「トランプ関税は怖がらなくてもいい」は本当か あまり楽観的になるのだけは避けたほうがいい
東洋経済オンライン / 2025年1月3日 20時30分
次に、輸入品に対する追加関税の賦課も、最終的にはかなり骨抜きの政策となる可能性が高そうだ。確かに、トランプ次期大統領は公約として、中国からの輸入品には最大で60%、その他の国からのものも10%から20%の関税をかけると公言していた。また、昨年の11月25日には違法薬物流入に対する制裁措置として、中国からの輸入品に10%の追加関税を賦課すると、自身の運営するソーシャルメディアに投稿。さらに、移民や違法薬物の流入を理由に、カナダやメキシコからの輸入品には25%の追加関税をかける意向を示し、市場を驚かせた。
もっとも、こうした追加関税は、輸入品の価格を押し上げることで新たなインフレにつながる可能性もあるし、相手国が報復関税などの対抗措置を打ち出すことになれば、経済成長の足枷となるのは避けられない。
トランプ次期大統領はこうした関税を、相手国との交渉のカードの1つとして利用する可能性が高い。実際、1期目でも、少しでも有利な条件を引き出すために、当初は無理難題を吹っ掛けることが多かった。実際、関税が現実のものとなれば、大統領がいちばん嫌う株価の下落につながる恐れもあり、最終的にはアメリカ側も、かなりの歩み寄りも見せることになると、考えておいてよいはずだ。
こうした見方は、すでに多くの市場関係者が共有しており、最近では「トランプ関税恐るるに足らず」といった論調も増えてきている。
しかしながら、トランプ次期大統領の性格を考えると、こうした市場などの楽観的な予測などが、かえって問題を深刻なものとするリスクがあることにも注意が必要だ。

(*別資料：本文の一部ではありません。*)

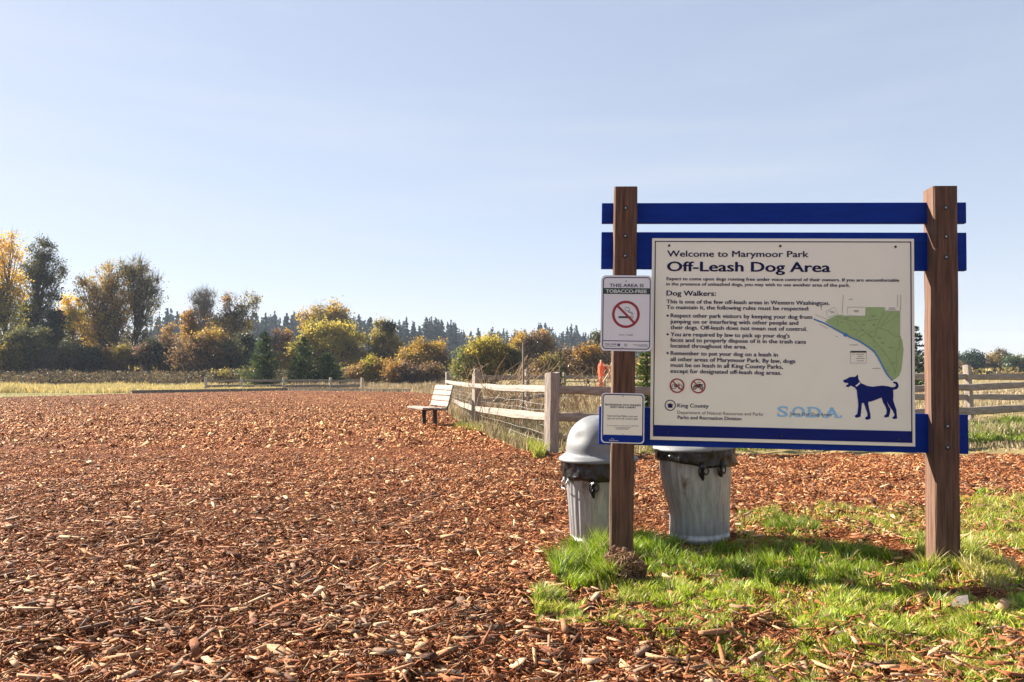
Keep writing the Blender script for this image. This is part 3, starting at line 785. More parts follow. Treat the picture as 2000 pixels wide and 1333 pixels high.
def build_fences():
    # main run along the yard
    g = [Vector((p.x, p.y, gz1(p.x, p.y))) for p in FP]
    root = thing("split_rail_fence", "weathered split rail fence with wire mesh running from the bench behind the sign", "fence", g[2])
    tops = [P(872, 727, FP[0].y).z, P(929, 728, FP[1].y).z, P(1077, 728, FP[2].y).z, 1.2, 1.2, 1.22, 1.32, 1.4]
    for k, p in enumerate(g):
        split_post(root, p.x, p.y, p.z, tops[k], .17 if k in (1, 2) else .13, .15 if k in (1, 2) else .12, rz=(.45, .5, .62, .2, .3, .3, .3, .3)[k])
    U = [(871, 745), (929, 753.5), (1076, 759.5), (1300, 762), (1545, 762), (1843, 758.5), (2030, 749), (2160, 742)]
    Lw = [(884, 782), (929, 799), (1076, 815), (1300, 813), (1545, 809), (1843, 804), (2030, 795), (2160, 788)]
    sag = .02
    for k in range(len(g) - 1):
        for rr, hh in ((U, .12), (Lw, .14)):
            a = P(rr[k][0], rr[k][1], FP[k].y); b = P(rr[k + 1][0], rr[k + 1][1], FP[k + 1].y)
            e = (b - a).normalized() * .0
            split_rail(root, a - e, b + e, hh, .075, sag)
    for k in range(0, 6):
        off = Vector((0, -.06, 0)) if k >= 2 else Vector((-.05, -.03, 0))
        wire_panel(root, g[k] + Vector((.06, .03, 0)), g[k + 1] + Vector((.06, .03, 0)), .03, .95)
    # cross fence behind
    pts = [(932, 20.5), (1030, 25), (1102, 36), (1180, 42), (1262, 48)]
    g2 = [P(a, 740, y) for a, y in pts]; g2 = [Vector((p.x, p.y, gz1(p.x, p.y))) for p in g2]
    root = thing("split_rail_fence", "grey split rail fence farther back, seen through the dry stalks", "fence", g2[1])
    for k, p in enumerate(g2): split_post(root, p.x, p.y, p.z, P(0, (721, 722, 728, 731, 732)[k], p.y).z, .13, .12, .4)
    for k in range(4):
        for zz in (738, ):
            split_rail(root, P(pts[k][0], (738, 738.5, 737, 738, 739)[k], pts[k][1]), P(pts[k + 1][0], (738, 738.5, 737, 738, 739)[k + 1], pts[k + 1][1]), .15, .07, m=M_FENCED)
        a = g2[k] + Vector((0, 0, .5)); b = g2[k + 1] + Vector((0, 0, .5)); split_rail(root, a, b, .13, .07, m=M_FENCED)
    # bright fence on the right
    pts = [(1560, 16.8), (1735, 17.0), (1893, 17.4), (2045, 17.9), (2200, 18.6)]
    g3 = [P(a, 740, y) for a, y in pts]; g3 = [Vector((p.x, p.y, gz1(p.x, p.y))) for p in g3]
    root = thing("split_rail_fence", "sunlit pale split rail fence at the right edge beyond the shaded one", "fence", g3[2])
    for k, p in enumerate(g3): split_post(root, p.x, p.y, p.z, P(0, 713, p.y).z, .15, .13, .5)
    for k in range(4):
        split_rail(root, P(pts[k][0], 736, pts[k][1]), P(pts[k + 1][0], 736.5, pts[k + 1][1]), .14, .08)
        split_rail(root, P(pts[k][0], 776, pts[k][1]), P(pts[k + 1][0], 776, pts[k + 1][1]), .14, .08)
    # low fence across the yard
    pts = [(402, 80), (472, 81), (554, 82), (646, 82), (708, 80)]
    g4 = [P(a, 740, y) for a, y in pts]; g4 = [Vector((p.x, p.y, gz1(p.x, p.y))) for p in g4]
    root = thing("split_rail_fence", "low dark split rail fence far across the yard before the young firs", "fence", g4[2])
    for k, p in enumerate(g4): split_post(root, p.x, p.y, p.z, P(0, 738, p.y).z, .26, .22, .4, m=mat("far_post_timber", (.30, .26, .22), (.4, .35, .3), rough=.9))
    for k in range(4):
        split_rail(root, P(pts[k][0], 744.5, pts[k][1]), P(pts[k + 1][0], 744, pts[k + 1][1]), .20, .1, m=M_FENCED)
        split_rail(root, P(pts[k][0], 755, pts[k][1]), P(pts[k + 1][0], 753.5, pts[k + 1][1]), .26, .1, m=M_FENCED)
build_fences()

# dark board edging at the far side of the yard
def edging():
    A, B, C_ = G(257, 769), G(560, 763), G(800, 766)
    mb = MB()
    for a, b in ((A, B), (B, C_)):
        d = b - a; L = d.length; ang = math.atan2(d.y, d.x); n = int(L / 5)
        for k in range(n):
            c = a + d * ((k + .5) / n); c.z = gz1(c.x, c.y) + .08
            mb.box(c - A, (L / n * .99, .14, .34), Matrix.Rotation(ang + random.uniform(-.006, .006), 3, 'Z'))
    o = mb.build("timber_edging", M_FENCED)
    o.location = A
    tag(o, "long dark timber edging board along the far side of the mulch", "edging")
edging()

# ------------------------------------------------------------------ bench
def bench():
    c1, c2 = G(851, 834), G(828, 829.5)
    ax = (c2 - c1); ax.z = 0; ax.normalize()
    ang = math.atan2(ax.y, ax.x)           # local +X runs away from the camera
    near = P(851, 834, c1.y)
    root = thing("park_bench", "pale slatted park bench on dark legs seen end on, facing left", "bench", (near.x, near.y, gz1(near.x, near.y)), (0, 0, ang))
    L0, L1 = -.18, 1.22
    for k in range(4):                        # seat slats, front is local +Y
        mb = MB(); mb.box(((L0 + L1) / 2, .30 - k * .145, .435 + (k == 0) * -.008 - k * .006), (L1 - L0, .13, .045), jit=.003); mb.build("seat_slat", M_BENCH, root, bevel=.006)
    R = Matrix.Rotation(math.radians(-14), 3, 'X')
    for k in range(4):
        base = Vector(((L0 + L1) / 2, -.235 - .034 * k - .02, .525 + .126 * k))
        mb = MB(); mb.box(base, (L1 - L0, .04, .114), Matrix.Rotation(math.radians(16), 3, 'X'), jit=.003); mb.build("back_slat", M_BENCH, root, bevel=.006)
    for x in (.0, .92):
        mb = MB(); mb.box((x, .02, .16), (.07, .085, .58)); mb.build("leg", M_IRON, root, bevel=.006)
        mb = MB(); mb.box((x, .06, .395), (.06, .60, .035)); mb.tube([(x, -.26, .38), (x, -.33, .62), (x, -.40, .95)], .022, 6); mb.build("support_bracket", M_IRON, root)
bench()

# ------------------------------------------------------------------ foliage builders
def leaf_quads(centers, size, rng, up=0.0, aspect=.6):
    n = len(centers)
    a = rng.normal(size=(n, 3)); a[:, 2] += up; a /= np.linalg.norm(a, axis=1, keepdims=True)
    b = rng.normal(size=(n, 3)); b -= (b * a).sum(1, keepdims=True) * a; b /= np.linalg.norm(b, axis=1, keepdims=True)
    s = np.asarray(size) * rng.uniform(.6, 1.35, n)
    a *= s[:, None] * .5; b *= s[:, None] * .5 * aspect
    v = np.stack([centers - a - b * .35, centers - a * .1 + b, centers + a, centers - a * .1 - b], 1)
    return v
def quads_obj(name, Vq, Cq, m, parent=None):
    n = len(Vq)
    return npmesh(name, Vq.reshape(-1, 3), np.arange(4 * n).reshape(n, 4), np.repeat(Cq, 4, 0), m, parent)
PAL = {
    'yellow': [(.72, .42, .03), (.64, .40, .04), (.78, .50, .05), (.45, .30, .04)],
    'yelgreen': [(.26, .24, .03), (.34, .30, .04), (.18, .19, .03), (.42, .32, .04)],
    'olive': [(.19, .16, .035), (.27, .215, .042), (.13, .12, .033), (.33, .24, .05)],
    'gold': [(.42, .27, .04), (.50, .31, .045), (.32, .22, .04), (.24, .17, .045)],
    'darkolive': [(.075, .08, .032), (.095, .095, .036), (.12, .105, .038), (.055, .06, .028)],
    'dark': [(.035, .045, .025), (.048, .055, .028), (.028, .036, .022), (.065, .065, .03)],
    'grey': [(.085, .08, .055), (.11, .10, .065), (.065, .06, .045), (.13, .115, .06)],
    'orange': [(.36, .19, .04), (.32, .18, .045), (.42, .25, .05), (.24, .15, .045)],
    'brown': [(.15, .09, .045), (.19, .12, .05), (.11, .07, .04), (.22, .14, .05)],
    'rust': [(.16, .10, .06), (.13, .08, .05), (.2, .125, .065), (.11, .07, .05)],
    'willow': [(.44, .35, .05), (.52, .40, .06), (.34, .29, .05), (.26, .23, .05)],
    'fir': [(.035, .065, .022), (.05, .085, .028), (.028, .05, .02), (.065, .10, .035)],
    'fir_bright': [(.08, .13, .03), (.11, .16, .04), (.06, .10, .03), (.14, .17, .05)],
    'conifer': [(.012, .030, .018), (.018, .038, .022), (.009, .024, .015), (.026, .042, .022)],
    'moss': [(.10, .13, .03), (.14, .17, .04), (.08, .10, .03), (.18, .18, .05)],
}
def tree(name, label, cat, Yd, base, lobes, n_cl=70, leaves=70, ls=.34, cr=.9, bark=None, trunk_r=.22, stems=1, seed=0, twig=0, group=None, droop=0.0, limb=True, aspect=.6):
    """base=(px,py) where the trunk meets the ground, lobes=(px,py,rx,ry,palette) outline of the crown in the survey, at distance Yd"""
    rng = np.random.default_rng(seed + 11); random.seed(seed)
    k = Yd / FPX
    b0 = P(base[0], 742, Yd); bz = gz1(b0.x, Yd)
    o = Vector((b0.x, Yd, bz))
    root = thing(name, label, cat, o, group=group)
    n_cl = int(n_cl * 1.45); leaves = int(leaves * 1.25)
    area = np.array([l[2] * l[3] for l in lobes], float); pick = rng.choice(len(lobes), n_cl, p=area / area.sum())
    cen = []; pal = []
    for i in pick:
        l = lobes[i]; c = P(l[0], l[1], Yd) - o
        d = rng.normal(size=3); d /= np.linalg.norm(d); r = rng.random() ** .42
        cen.append([c.x + d[0] * r * l[2] * k, d[1] * r * l[2] * k * .85, max(.3, c.z + d[2] * r * l[3] * k)]); pal.append(l[4])
    cen = np.array(cen)
    # trunk(s) and limbs
    mb = MB(); top = cen[:, 2].max()
    st = []
    for s in range(stems):
        q = rng.integers(n_cl) if stems > 1 else int(np.argmax(cen[:, 2]))
        tip = cen[q] * np.array([.75, .75, 1.0])
        bx = rng.normal(size=2) * (.35 if stems > 1 else 0)
        pts = []
        for t in np.linspace(0, 1, 9):
            w = rng.normal(size=2) * .12 * (0 < t < 1)
            pts.append(Vector((bx[0] + (tip[0] - bx[0]) * t ** 1.4 + w[0], bx[1] + (tip[1] - bx[1]) * t ** 1.4 + w[1], -.3 + (tip[2] + .3) * t)))
        r0 = trunk_r / math.sqrt(stems) ; mb.tube(pts, [r0 * (1 - .85 * t) + .015 for t in np.linspace(0, 1, 9)], 7); st.append(pts)
    if limb:
        for c in cen:
            pts = st[rng.integers(stems)]
            h = max(.1, c[2] * rng.uniform(.45, .8)); best = min(pts, key=lambda p: abs(p.z - h))
            C = Vector(c); m_ = best.lerp(C, .55) + Vector((0, 0, -.06 * (C - best).length))
            r = min(.09, .02 + .012 * (C - best).length)
            mb.tube([best, m_, C], [r, r * .6, .015], 4, cap=False)
            for _ in range(twig):
                d = Vector(rng.normal(size=3)); d.z = abs(d.z) * 1.2 + .5; d.normalize()
                L_ = cr * rng.uniform(.8, 1.9)
                mb.tube([C, C + d * L_ * .5, C + d * L_ + Vector((0, 0, .15 * L_))], [.03, .022, .008], 3, cap=False)
    mb.build("trunk", bark or M_BARK, root)
    # crown
    pts = []; cols = []
    for c, pl_ in zip(cen, pal):
        n = int(leaves * rng.uniform(.5, 1.5)); g = rng.normal(size=(n, 3)) * cr * np.array([.6, .6, .5]) * rng.uniform(.6, 1.3)
        if droop: g[:, 2] -= droop * (g[:, 0] ** 2 + g[:, 1] ** 2)
        pts.append(c + g)
        bc = np.array(PAL[pl_]); cc = bc[rng.choice(len(bc), n)] * .5 + bc[rng.integers(len(bc))] * .5
        cols.append(cc * rng.uniform(.75, 1.25, (n, 1)))
    pts = np.concatenate(pts); cols = np.concatenate(cols)
    ok = pts[:, 2] > .05; pts = pts[ok]; cols = cols[ok]
    quads_obj("crown", leaf_quads(pts, ls, rng, aspect=aspect), cols, M_LEAF, root)
    return root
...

「自己顕示欲の塊」と言っても過言ではないトランプ次期大統領は、自分が軽く見られることに対して、過剰な反発を見せることが多い。彼の関税案を市場が軽く見て、ことごとく無視するような格好となれな、意地になって高関税をかけようとする行動に出ることも考えられるはずだ。
相手国が強い報復措置を打ち出してくればなおさらで、反撃を受けてすごすごと引き下がったと評されるのを恐れ、とことん強硬な措置に出ることがあっても不思議ではない。もちろんその際には、株式市場も相当な痛手を受けることになるのは避けられない。